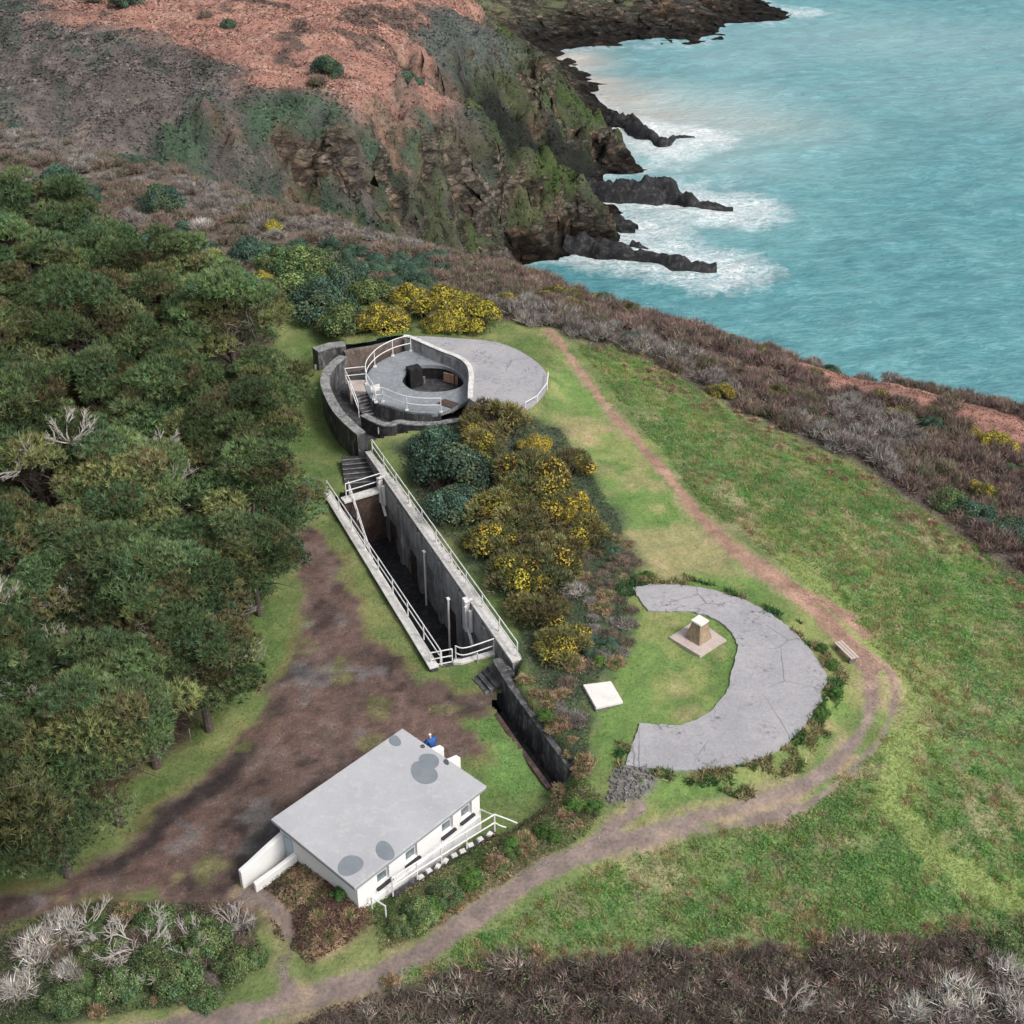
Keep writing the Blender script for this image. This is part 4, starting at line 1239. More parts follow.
# stair at the near end by the tall wall
st = thing('staircase', 'dark concrete stair descending along the foot of the tall wall behind the gate', 'stairs', onwall(24, 1, 0))
for i in range(14):
    q = onwall(Lr - 2.2 - .31 * i, .75, 0); zt_ = -.05 - .27 * (i + 1)
    MB().box((q[0], q[1], (zt_ + FZ) / 2), (.32, 1.1, zt_ - FZ), yawr).build('step', M['concrete_k'], st)
hr = [onwall(Lr - 2.2 - .31 * i, 1.4, -.2 - .27 * i) for i in (0, 5, 10, 14)]
railing('pale handrail sloping down beside the stair at the foot of the tall wall', hr, 1.05, levels=(1.0, .5), mat='steel', name='handrail', cat='handrail')
for s, o_, z1_, lb in ((13.2, .35, .6, 'slim white pole standing against the middle of the tall blackened wall'), (19.3, 1.0, .9, 'thicker white pole near the white duct at the near end of the sunken way')):
    b_ = onwall(s, o_, FZ)
    t = thing('pole', lb, 'pole', b_)
    MB().tube([b_, onwall(s, o_, z1_)], .07, 8).build('shaft', M['white'], t)
    MB().box(onwall(s, o_, z1_ + .04), (.26, .2, .1), yawr).build('cap', M['white'], t)

# ---- drain cut and its retaining wall
dw = thing('retaining_wall', 'dark grey retaining wall above the narrow drain beside the grass plot', 'wall', SLW[0])
dpts = [SLW[0][:2] - TD * 2.6 + TN * .15] + [q[:2] for q in SLW] + [SLW[2][:2] + TD * .6 + TN * .3]
MB().wall(dpts, .4, -1.7, [1.2, 1.15, 1.1, 1.05, .9]).build('wall', M['concrete_d'], dw)
MB().wall(dpts, .46, [1.203, 1.153, 1.103, 1.053, .903], [1.3, 1.25, 1.2, 1.14, .98]).build('coping', M['concrete_d'], dw)
kb = thing('kerb_wall', 'low stained kerb on the grass side of the narrow drain', 'wall', slot_l[0].tolist() + [0])
MB().wall(slot_l, .3, -1.7, [.06, .05, .1]).build('wall', M['brick_red'], kb)
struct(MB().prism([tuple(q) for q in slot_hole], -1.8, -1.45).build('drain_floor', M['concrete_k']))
st = thing('staircase', 'flight of worn dark steps at the head of the narrow drain', 'stairs', P(490, 683, 0))
a0, a1 = P(479, 690, .05)[:2], P(508, 679, .05)[:2]
for i in range(6):
    q = a0 + (a1 - a0) * (i + .5) / 6; z1_ = .1 + .16 * i
    MB().box((q[0], q[1] + .3, z1_ - .12), (np.linalg.norm(a1 - a0) / 6 + .03, 1.7, .26), math.atan2(*(a1 - a0)[::-1])).build('step', M['concrete_d'], st)

# ---- gun position by the cliff
PF, PAS, AP, OW = 1.95, .6, 3.05, 2.8
from mathutils.geometry import tessellate_polygon


def ringed(mb, outer, inner, z0, z1):
    o = [Vector((q[0], q[1], 0)) for q in outer]; i_ = [Vector((q[0], q[1], 0)) for q in inner]
    tr = tessellate_polygon([o, i_]); al = o + i_
    vs = [(v.x, v.y, z1) for v in al]
    fs = []
    for t in tr:
        a, b, c = [al[k] for k in t]
        fs.append(t if (b - a).cross(c - a).z > 0 else t[::-1])
    mb.add(vs, fs)
    for loop, sgn in ((outer, 1), (inner, -1)):
        n = len(loop)
        ar = sum(loop[k][0] * loop[(k + 1) % n][1] - loop[(k + 1) % n][0] * loop[k][1] for k in range(n))
        L = loop if ar * sgn > 0 else list(reversed(loop))
        mb.add([(q[0], q[1], z0) for q in L] + [(q[0], q[1], z1) for q in L], [(k, (k + 1) % n, n + (k + 1) % n, n + k) for k in range(n)])
    return mb


def pp(l, z):
    return [P(a, b, z)[:2] for a, b in l]


gun1 = thing('gun_emplacement', 'round concrete gun emplacement with a sunken pit and pale apron above the cliffs', 'emplacement', (EC[0], EC[1], AP))
wtop = smooth_line(pp([(404, 336.5), (412, 338), (428, 345), (444, 352), (457, 357), (466, 363), (470, 371), (470, 385), (470, 398)], AP), 4)
outer = smooth_line(pp([(470, 399), (486, 409), (505, 412), (524, 409), (536, 402), (545, 391), (548, 379), (541, 366), (525, 354), (506, 345), (486, 340.5), (455, 338), (430, 336.5), (404, 335.5)], AP), 4)
ap = MB().prism([tuple(q) for q in wtop] + [tuple(q) for q in outer], 1.4, AP).build('apron', M['apron'], gun1)
# dark lining of the pit wall, 5 cm inside the apron edge
lin = [q + (np.array([-4.5, 92.5]) - q) / np.linalg.norm(np.array([-4.5, 92.5]) - q) * .12 for q in wtop]
MB().wall(lin, .2, PF - .3, AP - .12).build('pit_wall', M['concrete_t'], gun1)
MB().wall([q + (q - np.array([-4.5, 92.5])) / np.linalg.norm(np.array([-4.5, 92.5]) - q) * .1 for q in wtop], .42, AP + .004, AP + .07).build('rim', M['concrete_w'], gun1)
pf_out = [tuple(q) for q in smooth_line(pp([(441, 412.5), (425, 413), (407, 411), (390, 406), (376, 402), (368, 394), (365, 384), (367, 375), (374, 366), (383, 360), (393, 355.5), (411, 350), (430, 353), (447, 359), (460, 367), (472, 380), (474, 394), (462, 404)], PF), 4, True)]
hole = [tuple(q) for q in smooth_line(pp([(402, 379), (405, 385), (412, 389.5), (423, 391.5), (442, 391.5), (458, 388), (464, 382), (458, 373), (445, 366.5), (430, 365), (418, 366), (407, 371)], PF), 4, True)]
ringed(MB(), pf_out, hole, PF - .3, PF).build('pit_floor', M['concrete_m'], gun1)
hc = np.mean(np.array(hole), 0)
hin = [tuple(hc + (np.array(q) - hc) * 1.02) for q in hole]
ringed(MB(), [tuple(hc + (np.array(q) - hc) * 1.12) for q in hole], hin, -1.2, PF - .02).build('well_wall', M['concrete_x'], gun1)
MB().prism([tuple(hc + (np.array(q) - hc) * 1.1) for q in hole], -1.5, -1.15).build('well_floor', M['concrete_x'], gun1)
pq = P(414, 371, PF)
MB().box((pq[0], pq[1], .9), (1.15, .9, 2.9), .5).build('pedestal', M['concrete_x'], gun1, bevel=.05)
for a, b, wd in ((449, 377.5, 1.0), (459, 380, .7)):
    q = P(a, b, 1.2)
    MB().box((q[0], q[1], 1.15), (wd, .12, .85), -.45).build('rusty_plate', M['rust'], gun1)
q = P(424, 379, 1.0); MB().tube([(q[0], q[1], -.3), (q[0], q[1], 1.2)], .12, 8).build('bollard', M['concrete_g'], gun1)
# ledge stub in front right, tread block
q = P(448, 404, PF); MB().box((q[0], q[1], PF - .2), (1.5, 1.0, .5), -.6).build('ramp', M['brick_red'], gun1)

ow = thing('blast_wall', 'curved blackened blast wall with a lichen grey top round the gun emplacement', 'wall', P(324, 381, 0))
owp = smooth_line(pp([(361, 433), (351, 424.5), (338, 411), (328.5, 394), (325, 382), (327, 372), (334, 363), (343, 356)], OW), 4)
MB().wall(owp, .68, -.4, OW - .1).build('wall', M['concrete_d'], ow)
MB().wall(owp, .76, OW - .098, [OW + .03 * random.random() for _ in owp]).build('coping', M['concrete_g'], ow)
bl_ = thing('blast_wall', 'short straight blackened wall standing beyond the end of the curved wall', 'wall', P(330, 365, 0))
blp = pp([(315, 349.5), (330, 345), (345, 343.5)], 2.3)
MB().wall(blp, 1.0, -.4, 2.2).build('wall', M['concrete_d'], bl_)
MB().wall(blp, 1.06, 2.203, 2.3).build('coping', M['concrete_g'], bl_)
fw = thing('retaining_wall', 'low black wall with a pale uneven top in front of the gun emplacement', 'wall', P(400, 440, .5))
fwp = smooth_line(pp([(363, 414), (372, 419), (381, 423), (391, 424), (398, 421.5), (414, 423), (437, 423), (447, 421), (468, 418), (486, 412)], 1.95), 3)
MB().wall(fwp, .5, -.2, 1.85).build('wall', M['concrete_k'], fw)
MB().wall(fwp, .58, 1.853, [1.93 + .04 * random.random() for _ in fwp]).build('coping', M['concrete_g'], fw)
# passage floor and the platform's own front
struct(MB().prism([tuple(q) for q in e1_out], -.8, PAS).build('passage_floor', M['concrete_k']))
MB().wall(smooth_line(pp([(441, 412), (425, 412.5), (407, 410.5), (390, 405.5), (377, 401.5), (369, 393), (366, 384), (368, 376), (374.5, 367)], PF), 3), .3, PAS - .1, PF - .12, side=0).build('platform_wall', M['concrete_d'], gun1)
inw = thing('retaining_wall', 'stained inner wall on the far side of the curved passage', 'wall', P(380, 350, 1))
MB().wall(pp([(344, 351), (352, 349), (372, 346), (392, 341), (408, 338)], 2.6), .5, 0, 2.55).build('wall', M['rust_d'], inw)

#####

• [TASK REQUIREMENTS]:
Please extract exactly the lines of the data, from the first through the line containing "MB().box(onwall(s, o_, z1_", and add no pictures to the copy.

• [SOLUTION TO THIS EXERCISE]:
Keep writing the Blender script for this image. This is part 4, starting at line 1239. More parts follow.
# stair at the near end by the tall wall
st = thing('staircase', 'dark concrete stair descending along the foot of the tall wall behind the gate', 'stairs', onwall(24, 1, 0))
for i in range(14):
    q = onwall(Lr - 2.2 - .31 * i, .75, 0); zt_ = -.05 - .27 * (i + 1)
    MB().box((q[0], q[1], (zt_ + FZ) / 2), (.32, 1.1, zt_ - FZ), yawr).build('step', M['concrete_k'], st)
hr = [onwall(Lr - 2.2 - .31 * i, 1.4, -.2 - .27 * i) for i in (0, 5, 10, 14)]
railing('pale handrail sloping down beside the stair at the foot of the tall wall', hr, 1.05, levels=(1.0, .5), mat='steel', name='handrail', cat='handrail')
for s, o_, z1_, lb in ((13.2, .35, .6, 'slim white pole standing against the middle of the tall blackened wall'), (19.3, 1.0, .9, 'thicker white pole near the white duct at the near end of the sunken way')):
    b_ = onwall(s, o_, FZ)
    t = thing('pole', lb, 'pole', b_)
    MB().tube([b_, onwall(s, o_, z1_)], .07, 8).build('shaft', M['white'], t)
    MB().box(onwall(s, o_, z1_ + .04), (.26, .2, .1), yawr).build('cap', M['white'], t)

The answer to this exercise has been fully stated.